SD Card Preparation for xDOS Devices
To ensure optimal performance and compatibility with xDOS devices (AIRDOS, SPACEDOS, and GEODOS), it is necessary to format the SD card by overwriting all sectors with zeros. This step guarantees that no residual data remains on the card, which could interfere with the system’s operation or possible data recovery attempts.
You can use the provided script to properly format the SD card: Format SD Script.
The script overwrites the entire device three times with badblocks (0xff, 0x00, 0xff) and then creates a fresh FAT32 filesystem with mkfs.vfat. This is fully destructive and cannot be undone, so it is critical to point it at the SD card and not at any other disk.
1. Identify the SD card device
Plug in the card and list the block devices:
lsblk -d -o NAME,SIZE,TRAN,RM,HOTPLUG,MODEL
The SD card is the device that:
- has a size matching the card (e.g. ~908M for a “1GB” card),
- is connected over
usb(a card reader / “Card Bridge”) ormmc, - is marked removable and hotplug (
RMandHOTPLUGboth1).
Your internal system disk (typically /dev/sda, several hundred GB, sata, RM/HOTPLUG 0) must never be selected. Overwriting it destroys your operating system.
In the rest of this guide the card is referred to as /dev/sdX — replace it with the device name you found above (for example /dev/sdb).
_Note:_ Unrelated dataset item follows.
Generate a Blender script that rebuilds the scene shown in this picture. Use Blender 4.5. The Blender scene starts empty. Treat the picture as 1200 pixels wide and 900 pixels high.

2. Unmount any mounted partitions
After insertion the card is usually auto-mounted as a partition (e.g. /dev/sdX1), not as the whole device. The script’s umount only acts on the argument you pass it, so unmount the partition(s) yourself first:
umount /dev/sdX1
Check that nothing from the card is still mounted:
lsblk /dev/sdX
The MOUNTPOINT column should be empty for every partition.
3. Run the script
Run it against the whole device (/dev/sdX, without a partition number). The script needs sudo for badblocks and mkfs.vfat:
./formatsd.sh /dev/sdX
4. Final safety check
Immediately before confirming, verify once more that the target is really the card:
lsblk -o NAME,SIZE,TRAN,MODEL /dev/sdX
If the size or model looks like your system disk (e.g. hundreds of GB, or your SSD model name), stop — the device letters may have shifted after re-plugging.
Running it on a 1GB card takes only a few minutes; larger cards take proportionally longer because every sector is written three times.